尚、自動配車であれ配車支援であれ、配車DXには受注がデータ化されていることが必須条件となります。
傭車手配もオンライン化できるか
自社ドライバーへの配送指示や傭車先への配車依頼は、上記の要領で配車がシステム化できれば自動作成が可能です。受注と同じように傭車とのやり取り(発注)もオンライン上で完結できれば、依頼書をFAXしたり、その後の車番確認や運行後の実績確認まで効率化が図れるでしょう。ただ、これも受注と同じくオンライン移行できるかどうかは傭車先に依存するため、傭車先が喜んで使いたがる工夫が必要になります。
事務・管理者業務の効率化方法
事務・管理者業務内容を(ざっくり)分解すると下記のとおり。ここから改善ポイントを探します。
・請求、下払い処理
・ドライバーの勤怠/労務/給与管理
・車輌台帳管理(車検や整備記録など)
・車輌原価/損益管理、運賃管理(見直し検討など)
配車システムは、請求・下払い管理の合理化に繋がる
一般的な販売管理システムを利用する運送会社では、配車業務はExcelなどで管理し、運行が終わったら販売管理システムに売上/仕入(傭車)入力を実施することになります。上述した配車システムを導入するとシステム運用が受注スタートになるため、受注・配車データをもとに請求・下払い管理まで一気通貫で行えます。配車システムは配車業務の効率化だけでなく、データの二重入力も防げるというわけです。
ドライバーの勤怠・労務管理は業界特化型が吉
ドライバーの勤怠・労務管理は、出退勤や残業管理のほかに改善基準告示対応(拘束時間や休息時間、長時間運行の回数などの管理)が必要になるため、一般的な勤怠ソフトだけでは管理しきれません。ここでは業界向け専用パッケージの利用が、効率化への道です。ドライバー勤務実績状況の見える化や法改正への自動対応のほか、手当・賃金計算して給与ソフトに連携できるものもあります。

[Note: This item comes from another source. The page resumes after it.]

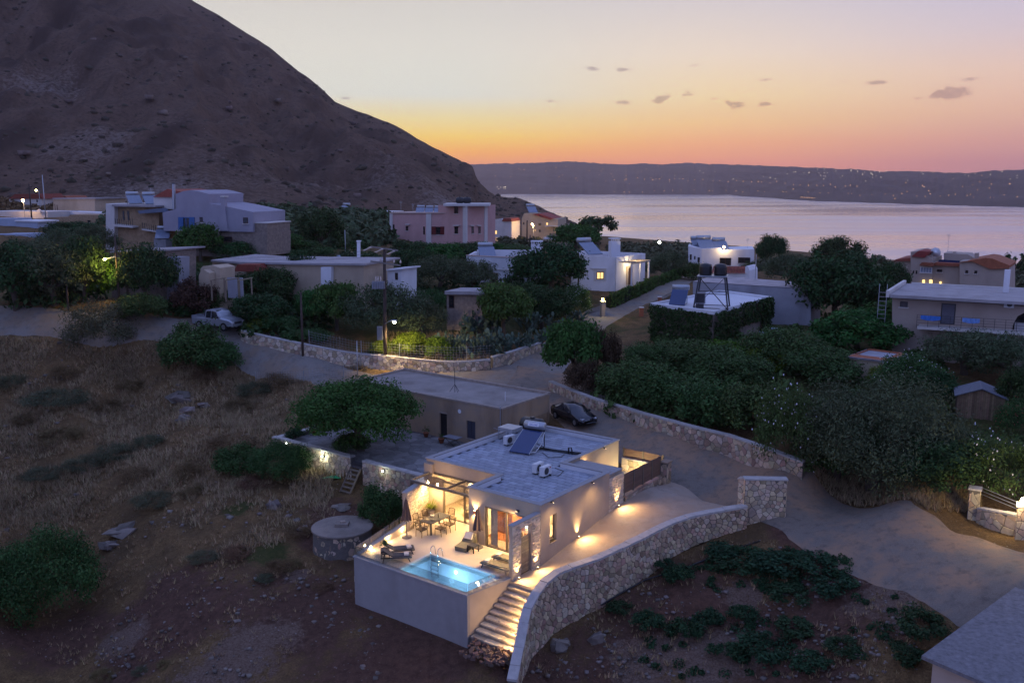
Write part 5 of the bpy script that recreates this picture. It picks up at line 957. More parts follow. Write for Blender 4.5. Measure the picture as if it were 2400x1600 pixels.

売上・コスト情報はすべて車番に紐づけ、車輌損益を管理
車輌台帳管理は、売上・コスト管理とあわせて仕組み化できると効率的になります。車検や整備などの記録は台帳管理しつつ、車番とコスト情報を一緒にシステム登録することで、すべてのコストを車番に紐づけ車輌原価を把握するのです。これに日報情報(売上や、有料道路・人件費などの運行コスト)を組み合わせれば、車輌別の損益管理が行えるようになります。求める原価管理精度(人件費などの妥当性、月次or日次管理)で運用難易度が異なるため、自社に合った方法を検討すると良いでしょう。
まとめ
運送業が課題解決を図ろうとするとき、「どの業務を効率化(改善)するか」を考えなければなりません。その切り口として、「ドライバー業務」「配車業務」「事務・管理者業務」の効率化ポイントを解説しました。
ドライバー業務では日報作成の自動化、配車業務では受注の電子化と配車業務のシステム化、事務・管理業務では業界特化側システムを利用することで請求や車輌損益管理、ドライバー労務管理が効率化されます。自社業務の改善ポイント探しと取り組みの優先順位ご検討に際し、ぜひ本コラムをお役立て頂ければと思います。